The Turk was a hoax, and its talent actually belonged to the poor person hiding under the table. However, it inspired people to think more about chess playing machines, and in 1950 Shannon and Turing both published papers on the subject. By the 1960s computers were playing reasonable chess: John McCarthy (dubbed the father of AI) and Alan Kotok at MIT developed a program that would best most beginners.
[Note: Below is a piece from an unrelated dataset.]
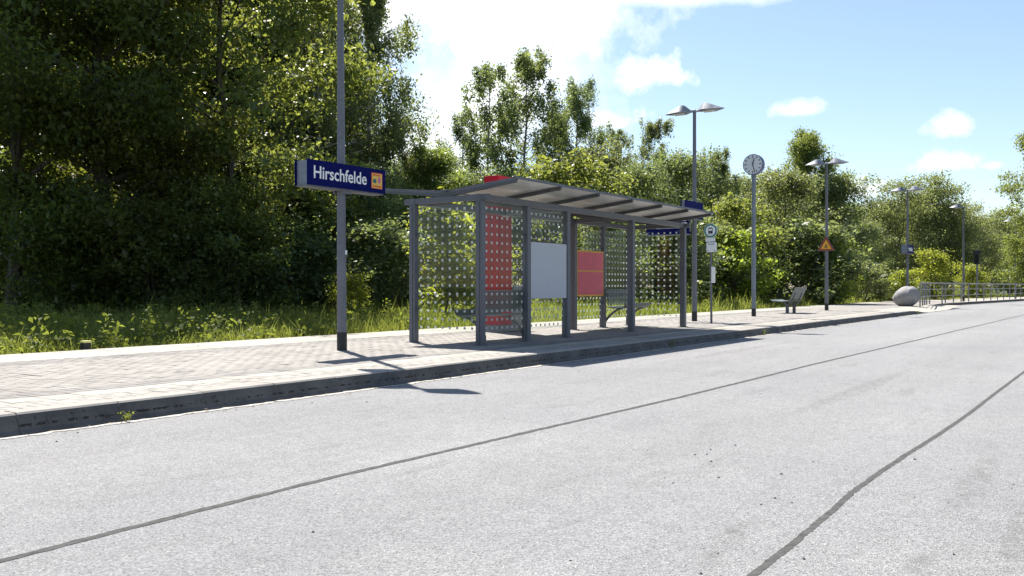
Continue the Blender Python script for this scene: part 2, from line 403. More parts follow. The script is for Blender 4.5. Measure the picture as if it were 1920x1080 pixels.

This program, running on an IBM 7090, played a correspond­ence match via telegraph against an M-2 machine run by Alexander Kronrod’s team at ITEP in Moscow.

This was the first machine versus machine match in history, and the Soviets won 3-1. Their program evolved into KAISSA, after the goddess of chess, which became the computer chess champion in 1974. By the early 80s the chess community began to speculate that sooner or later a computer would defeat a world champion. Indeed, in 1988 IBM’s Deep Thought shared first place at the US Open, though reigning world champion Garry Kasparov resounding­ly defeated it the following year. In 1996 Deep Blue stunned the world by winning its first game against Kasparov, although the reigning world champion went on to win the match 4-2. The machine was upgraded and succeeded in beating Kasparov the following year, though not without controvers­y. Since then computers regularly beat their inferior meatbag competitio­n, although their prowess is driven by algorithmi­c advances.